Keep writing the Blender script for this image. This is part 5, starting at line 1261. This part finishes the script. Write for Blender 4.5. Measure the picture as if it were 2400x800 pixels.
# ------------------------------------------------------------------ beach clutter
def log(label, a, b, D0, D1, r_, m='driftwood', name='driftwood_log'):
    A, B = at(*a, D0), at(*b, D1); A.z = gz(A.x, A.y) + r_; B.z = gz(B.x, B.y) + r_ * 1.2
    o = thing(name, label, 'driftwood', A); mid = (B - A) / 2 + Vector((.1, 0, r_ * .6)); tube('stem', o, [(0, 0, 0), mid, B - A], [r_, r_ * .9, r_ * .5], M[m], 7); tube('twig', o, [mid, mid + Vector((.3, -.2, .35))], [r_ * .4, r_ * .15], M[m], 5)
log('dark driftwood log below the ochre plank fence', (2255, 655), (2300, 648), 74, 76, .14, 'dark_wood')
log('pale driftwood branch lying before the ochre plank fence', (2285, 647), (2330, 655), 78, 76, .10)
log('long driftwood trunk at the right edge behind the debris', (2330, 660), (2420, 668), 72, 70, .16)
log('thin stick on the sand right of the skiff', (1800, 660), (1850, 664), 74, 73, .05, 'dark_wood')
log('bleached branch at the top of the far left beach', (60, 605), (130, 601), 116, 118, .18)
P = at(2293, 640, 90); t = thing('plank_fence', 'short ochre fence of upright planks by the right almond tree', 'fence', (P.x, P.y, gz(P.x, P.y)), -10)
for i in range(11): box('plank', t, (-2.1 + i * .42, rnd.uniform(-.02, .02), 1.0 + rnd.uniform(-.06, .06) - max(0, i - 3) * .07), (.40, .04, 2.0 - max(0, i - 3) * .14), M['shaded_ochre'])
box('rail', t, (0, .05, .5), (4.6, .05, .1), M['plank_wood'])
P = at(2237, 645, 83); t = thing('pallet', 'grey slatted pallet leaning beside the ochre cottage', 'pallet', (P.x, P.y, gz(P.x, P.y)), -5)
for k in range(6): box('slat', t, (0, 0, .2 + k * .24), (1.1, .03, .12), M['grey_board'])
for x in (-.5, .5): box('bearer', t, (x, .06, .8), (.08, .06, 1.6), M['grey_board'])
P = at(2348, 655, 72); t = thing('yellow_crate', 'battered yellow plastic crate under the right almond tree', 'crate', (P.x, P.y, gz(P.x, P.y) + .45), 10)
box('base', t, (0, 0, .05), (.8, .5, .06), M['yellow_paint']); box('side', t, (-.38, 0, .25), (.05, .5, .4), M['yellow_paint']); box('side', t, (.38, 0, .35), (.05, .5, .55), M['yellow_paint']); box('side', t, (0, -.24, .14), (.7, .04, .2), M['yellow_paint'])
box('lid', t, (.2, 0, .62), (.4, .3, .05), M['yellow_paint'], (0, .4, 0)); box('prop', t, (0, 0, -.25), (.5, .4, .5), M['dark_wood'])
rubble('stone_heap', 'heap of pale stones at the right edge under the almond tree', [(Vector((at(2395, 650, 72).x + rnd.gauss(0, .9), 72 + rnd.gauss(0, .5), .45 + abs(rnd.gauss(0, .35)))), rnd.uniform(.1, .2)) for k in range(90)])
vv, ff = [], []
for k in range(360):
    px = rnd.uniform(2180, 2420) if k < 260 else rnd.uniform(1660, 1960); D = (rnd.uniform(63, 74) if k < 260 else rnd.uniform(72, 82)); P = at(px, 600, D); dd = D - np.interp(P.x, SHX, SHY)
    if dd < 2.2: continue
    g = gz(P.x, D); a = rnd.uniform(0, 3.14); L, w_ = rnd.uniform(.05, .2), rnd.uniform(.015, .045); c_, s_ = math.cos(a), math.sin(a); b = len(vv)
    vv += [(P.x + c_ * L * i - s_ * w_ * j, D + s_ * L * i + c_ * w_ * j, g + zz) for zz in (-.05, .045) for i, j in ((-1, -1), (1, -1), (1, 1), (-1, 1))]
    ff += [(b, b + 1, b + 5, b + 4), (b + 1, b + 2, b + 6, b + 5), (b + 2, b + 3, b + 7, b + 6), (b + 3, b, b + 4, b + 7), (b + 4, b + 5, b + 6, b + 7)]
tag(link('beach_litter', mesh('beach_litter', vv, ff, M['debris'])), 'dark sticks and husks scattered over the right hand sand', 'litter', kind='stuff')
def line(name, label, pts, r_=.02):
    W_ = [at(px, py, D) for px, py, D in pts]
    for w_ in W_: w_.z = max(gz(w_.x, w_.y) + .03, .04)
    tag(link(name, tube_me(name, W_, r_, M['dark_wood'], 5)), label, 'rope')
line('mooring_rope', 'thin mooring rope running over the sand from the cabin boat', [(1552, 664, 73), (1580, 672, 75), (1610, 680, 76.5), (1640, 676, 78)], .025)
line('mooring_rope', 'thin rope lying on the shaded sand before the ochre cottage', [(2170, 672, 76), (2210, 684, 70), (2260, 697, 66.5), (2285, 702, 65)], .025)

══════

## WORK INSTRUCTIONS
Give the data again, exactly as it stands.

## RESULT OF THIS TASK
Keep writing the Blender script for this image. This is part 5, starting at line 1261. This part finishes the script. Write for Blender 4.5. Measure the picture as if it were 2400x800 pixels.
# ------------------------------------------------------------------ beach clutter
def log(label, a, b, D0, D1, r_, m='driftwood', name='driftwood_log'):
    A, B = at(*a, D0), at(*b, D1); A.z = gz(A.x, A.y) + r_; B.z = gz(B.x, B.y) + r_ * 1.2
    o = thing(name, label, 'driftwood', A); mid = (B - A) / 2 + Vector((.1, 0, r_ * .6)); tube('stem', o, [(0, 0, 0), mid, B - A], [r_, r_ * .9, r_ * .5], M[m], 7); tube('twig', o, [mid, mid + Vector((.3, -.2, .35))], [r_ * .4, r_ * .15], M[m], 5)
log('dark driftwood log below the ochre plank fence', (2255, 655), (2300, 648), 74, 76, .14, 'dark_wood')
log('pale driftwood branch lying before the ochre plank fence', (2285, 647), (2330, 655), 78, 76, .10)
log('long driftwood trunk at the right edge behind the debris', (2330, 660), (2420, 668), 72, 70, .16)
log('thin stick on the sand right of the skiff', (1800, 660), (1850, 664), 74, 73, .05, 'dark_wood')
log('bleached branch at the top of the far left beach', (60, 605), (130, 601), 116, 118, .18)
P = at(2293, 640, 90); t = thing('plank_fence', 'short ochre fence of upright planks by the right almond tree', 'fence', (P.x, P.y, gz(P.x, P.y)), -10)
for i in range(11): box('plank', t, (-2.1 + i * .42, rnd.uniform(-.02, .02), 1.0 + rnd.uniform(-.06, .06) - max(0, i - 3) * .07), (.40, .04, 2.0 - max(0, i - 3) * .14), M['shaded_ochre'])
box('rail', t, (0, .05, .5), (4.6, .05, .1), M['plank_wood'])
P = at(2237, 645, 83); t = thing('pallet', 'grey slatted pallet leaning beside the ochre cottage', 'pallet', (P.x, P.y, gz(P.x, P.y)), -5)
for k in range(6): box('slat', t, (0, 0, .2 + k * .24), (1.1, .03, .12), M['grey_board'])
for x in (-.5, .5): box('bearer', t, (x, .06, .8), (.08, .06, 1.6), M['grey_board'])
P = at(2348, 655, 72); t = thing('yellow_crate', 'battered yellow plastic crate under the right almond tree', 'crate', (P.x, P.y, gz(P.x, P.y) + .45), 10)
box('base', t, (0, 0, .05), (.8, .5, .06), M['yellow_paint']); box('side', t, (-.38, 0, .25), (.05, .5, .4), M['yellow_paint']); box('side', t, (.38, 0, .35), (.05, .5, .55), M['yellow_paint']); box('side', t, (0, -.24, .14), (.7, .04, .2), M['yellow_paint'])
box('lid', t, (.2, 0, .62), (.4, .3, .05), M['yellow_paint'], (0, .4, 0)); box('prop', t, (0, 0, -.25), (.5, .4, .5), M['dark_wood'])
rubble('stone_heap', 'heap of pale stones at the right edge under the almond tree', [(Vector((at(2395, 650, 72).x + rnd.gauss(0, .9), 72 + rnd.gauss(0, .5), .45 + abs(rnd.gauss(0, .35)))), rnd.uniform(.1, .2)) for k in range(90)])
vv, ff = [], []
for k in range(360):
    px = rnd.uniform(2180, 2420) if k < 260 else rnd.uniform(1660, 1960); D = (rnd.uniform(63, 74) if k < 260 else rnd.uniform(72, 82)); P = at(px, 600, D); dd = D - np.interp(P.x, SHX, SHY)
    if dd < 2.2: continue
    g = gz(P.x, D); a = rnd.uniform(0, 3.14); L, w_ = rnd.uniform(.05, .2), rnd.uniform(.015, .045); c_, s_ = math.cos(a), math.sin(a); b = len(vv)
    vv += [(P.x + c_ * L * i - s_ * w_ * j, D + s_ * L * i + c_ * w_ * j, g + zz) for zz in (-.05, .045) for i, j in ((-1, -1), (1, -1), (1, 1), (-1, 1))]
    ff += [(b, b + 1, b + 5, b + 4), (b + 1, b + 2, b + 6, b + 5), (b + 2, b + 3, b + 7, b + 6), (b + 3, b, b + 4, b + 7), (b + 4, b + 5, b + 6, b + 7)]
tag(link('beach_litter', mesh('beach_litter', vv, ff, M['debris'])), 'dark sticks and husks scattered over the right hand sand', 'litter', kind='stuff')
def line(name, label, pts, r_=.02):
    W_ = [at(px, py, D) for px, py, D in pts]
    for w_ in W_: w_.z = max(gz(w_.x, w_.y) + .03, .04)
    tag(link(name, tube_me(name, W_, r_, M['dark_wood'], 5)), label, 'rope')
line('mooring_rope', 'thin mooring rope running over the sand from the cabin boat', [(1552, 664, 73), (1580, 672, 75), (1610, 680, 76.5), (1640, 676, 78)], .025)
line('mooring_rope', 'thin rope lying on the shaded sand before the ochre cottage', [(2170, 672, 76), (2210, 684, 70), (2260, 697, 66.5), (2285, 702, 65)], .025)